I think that we will look back and realize that the worst thing we did was let the Left take over our schools and control the curriculum. It’s what I think has led to the split in the voting public these days. We may have to wait till the young folks grow up a bit more and can see how they were mislead.
“…My grandfather would not have forgiven me for voting Republican and it took a long time to shake that…”
My parents were the same way, FDR Democrats to the bone. Ours was a union household (UAW), so it was considered unconscionable to vote for a Republican. Fortunately, I started making my own decisions once I went off to college in the early ’70s. Never looked back.

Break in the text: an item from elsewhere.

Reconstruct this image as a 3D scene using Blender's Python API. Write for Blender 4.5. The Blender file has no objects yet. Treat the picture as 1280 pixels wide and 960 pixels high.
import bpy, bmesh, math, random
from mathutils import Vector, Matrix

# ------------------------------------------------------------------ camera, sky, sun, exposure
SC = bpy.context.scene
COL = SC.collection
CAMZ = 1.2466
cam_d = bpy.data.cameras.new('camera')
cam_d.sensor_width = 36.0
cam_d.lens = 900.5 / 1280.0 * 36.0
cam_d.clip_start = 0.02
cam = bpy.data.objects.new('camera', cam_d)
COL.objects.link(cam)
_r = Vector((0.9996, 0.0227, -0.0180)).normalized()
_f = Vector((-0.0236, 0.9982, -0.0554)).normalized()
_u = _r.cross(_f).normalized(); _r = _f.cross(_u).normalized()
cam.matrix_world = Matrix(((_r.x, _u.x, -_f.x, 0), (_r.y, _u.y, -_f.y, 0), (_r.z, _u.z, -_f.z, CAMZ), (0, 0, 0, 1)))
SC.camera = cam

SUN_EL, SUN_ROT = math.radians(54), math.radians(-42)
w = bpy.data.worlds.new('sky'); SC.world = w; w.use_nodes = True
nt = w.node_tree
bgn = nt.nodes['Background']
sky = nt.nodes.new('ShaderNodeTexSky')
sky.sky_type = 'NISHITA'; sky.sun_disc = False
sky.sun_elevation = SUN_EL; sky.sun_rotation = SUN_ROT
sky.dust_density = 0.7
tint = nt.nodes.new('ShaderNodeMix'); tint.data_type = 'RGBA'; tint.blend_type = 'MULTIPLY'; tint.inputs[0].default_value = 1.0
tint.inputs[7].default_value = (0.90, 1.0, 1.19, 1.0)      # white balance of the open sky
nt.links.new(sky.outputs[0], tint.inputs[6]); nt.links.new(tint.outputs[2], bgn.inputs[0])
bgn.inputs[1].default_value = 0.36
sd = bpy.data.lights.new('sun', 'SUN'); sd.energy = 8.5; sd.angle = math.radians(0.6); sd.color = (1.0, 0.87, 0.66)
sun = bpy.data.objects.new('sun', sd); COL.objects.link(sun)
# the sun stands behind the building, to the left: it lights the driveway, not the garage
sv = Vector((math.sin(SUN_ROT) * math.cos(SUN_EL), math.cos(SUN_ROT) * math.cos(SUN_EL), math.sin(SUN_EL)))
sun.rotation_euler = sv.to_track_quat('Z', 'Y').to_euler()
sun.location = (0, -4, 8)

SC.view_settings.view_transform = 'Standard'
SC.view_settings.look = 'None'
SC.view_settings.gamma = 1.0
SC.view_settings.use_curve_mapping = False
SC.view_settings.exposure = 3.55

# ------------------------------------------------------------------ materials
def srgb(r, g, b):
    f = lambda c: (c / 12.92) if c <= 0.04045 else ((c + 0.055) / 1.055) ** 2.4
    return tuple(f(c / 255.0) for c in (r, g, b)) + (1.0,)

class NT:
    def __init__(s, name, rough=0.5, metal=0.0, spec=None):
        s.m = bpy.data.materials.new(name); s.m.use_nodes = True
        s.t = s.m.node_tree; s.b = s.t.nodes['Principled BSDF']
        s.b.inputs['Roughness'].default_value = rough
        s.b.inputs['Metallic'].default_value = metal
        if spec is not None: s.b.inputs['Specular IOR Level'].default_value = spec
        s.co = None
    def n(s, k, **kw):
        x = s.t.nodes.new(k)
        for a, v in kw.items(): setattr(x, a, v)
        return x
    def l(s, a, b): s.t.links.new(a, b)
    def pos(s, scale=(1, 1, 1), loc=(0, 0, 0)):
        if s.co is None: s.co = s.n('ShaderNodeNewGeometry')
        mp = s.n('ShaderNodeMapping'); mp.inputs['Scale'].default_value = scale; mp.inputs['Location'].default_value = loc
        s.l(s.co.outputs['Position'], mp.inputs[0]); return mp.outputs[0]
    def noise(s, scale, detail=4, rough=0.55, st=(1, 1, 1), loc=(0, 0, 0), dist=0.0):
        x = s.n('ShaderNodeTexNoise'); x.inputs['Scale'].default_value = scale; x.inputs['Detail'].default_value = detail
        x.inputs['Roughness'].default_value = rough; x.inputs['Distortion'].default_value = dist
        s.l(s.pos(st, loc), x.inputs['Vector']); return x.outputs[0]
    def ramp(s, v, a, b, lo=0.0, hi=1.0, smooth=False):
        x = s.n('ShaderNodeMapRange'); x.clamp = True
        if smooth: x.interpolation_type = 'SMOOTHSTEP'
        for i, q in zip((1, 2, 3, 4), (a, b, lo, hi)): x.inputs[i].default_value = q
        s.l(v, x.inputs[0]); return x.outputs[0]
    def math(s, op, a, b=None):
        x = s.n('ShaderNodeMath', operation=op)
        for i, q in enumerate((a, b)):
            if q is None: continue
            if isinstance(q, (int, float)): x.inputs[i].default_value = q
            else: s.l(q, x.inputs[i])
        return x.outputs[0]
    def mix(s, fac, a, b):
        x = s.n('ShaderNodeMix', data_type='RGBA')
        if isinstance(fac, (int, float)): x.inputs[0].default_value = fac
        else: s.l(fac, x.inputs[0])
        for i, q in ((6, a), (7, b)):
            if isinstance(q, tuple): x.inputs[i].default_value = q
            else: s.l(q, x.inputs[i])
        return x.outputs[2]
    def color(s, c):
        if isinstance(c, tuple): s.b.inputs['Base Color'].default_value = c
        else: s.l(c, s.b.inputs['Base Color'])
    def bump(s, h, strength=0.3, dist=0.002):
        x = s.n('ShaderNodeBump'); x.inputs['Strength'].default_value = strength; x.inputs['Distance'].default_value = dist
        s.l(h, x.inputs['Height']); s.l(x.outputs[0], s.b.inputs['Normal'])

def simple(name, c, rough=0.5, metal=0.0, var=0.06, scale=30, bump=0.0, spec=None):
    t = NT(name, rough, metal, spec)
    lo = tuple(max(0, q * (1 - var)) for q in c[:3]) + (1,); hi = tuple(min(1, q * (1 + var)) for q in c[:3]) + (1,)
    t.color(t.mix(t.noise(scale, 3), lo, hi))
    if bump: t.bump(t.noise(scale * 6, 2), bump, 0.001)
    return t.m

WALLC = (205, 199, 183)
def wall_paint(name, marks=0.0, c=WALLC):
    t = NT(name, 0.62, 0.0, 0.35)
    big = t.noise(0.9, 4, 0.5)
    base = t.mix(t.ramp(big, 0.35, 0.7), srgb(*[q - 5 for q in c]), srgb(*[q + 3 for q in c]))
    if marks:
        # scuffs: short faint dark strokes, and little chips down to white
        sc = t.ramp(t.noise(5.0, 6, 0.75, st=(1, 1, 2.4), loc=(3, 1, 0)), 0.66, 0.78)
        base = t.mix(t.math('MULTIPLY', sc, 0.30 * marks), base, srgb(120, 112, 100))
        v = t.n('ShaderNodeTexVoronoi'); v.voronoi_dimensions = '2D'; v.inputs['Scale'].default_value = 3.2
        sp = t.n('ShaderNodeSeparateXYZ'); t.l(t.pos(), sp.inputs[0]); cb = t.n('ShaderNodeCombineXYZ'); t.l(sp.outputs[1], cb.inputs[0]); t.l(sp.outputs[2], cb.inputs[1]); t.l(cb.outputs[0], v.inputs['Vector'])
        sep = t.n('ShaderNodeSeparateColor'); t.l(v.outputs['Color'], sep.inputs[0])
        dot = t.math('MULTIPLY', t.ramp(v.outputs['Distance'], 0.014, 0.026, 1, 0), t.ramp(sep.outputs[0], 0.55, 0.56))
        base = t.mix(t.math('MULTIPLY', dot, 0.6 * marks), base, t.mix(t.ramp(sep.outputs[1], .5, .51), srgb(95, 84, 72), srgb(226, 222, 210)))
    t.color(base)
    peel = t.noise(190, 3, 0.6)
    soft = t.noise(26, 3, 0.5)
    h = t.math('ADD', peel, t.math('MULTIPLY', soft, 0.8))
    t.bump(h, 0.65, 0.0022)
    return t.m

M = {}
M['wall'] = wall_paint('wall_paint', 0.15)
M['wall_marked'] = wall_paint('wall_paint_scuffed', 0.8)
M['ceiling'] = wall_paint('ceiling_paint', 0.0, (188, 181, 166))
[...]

Neo, I’m glad you’ve seen the light, but it always amazes me when people are surprised by the hardcore communist viewpoint of the antiwar movement. The truth was there all along for anyone who wanted to see it. Sometimes, I think we on the right who did our homework knew more about the nature of the movement than those were a part of it. Not the leaders like Ayers and Abbie Hoffman. They knew. But the more casual adherents probably just read the pamphets and listened to the speeches without delving further into it. But we actually read the books–Marx, Lenin, Engels, Trotsky, Mao–behind the pamphets and speeches, so we knew what we were dealing with. (And if I ever have to plow through that turgid prose again, it’ll be too soon). Unfortunately, the right ended up playing Cassandra in trying to sound the alarm about these folks to an American public who either didn’t believe it or didn’t care. Too bad blogs didn’t exist back then.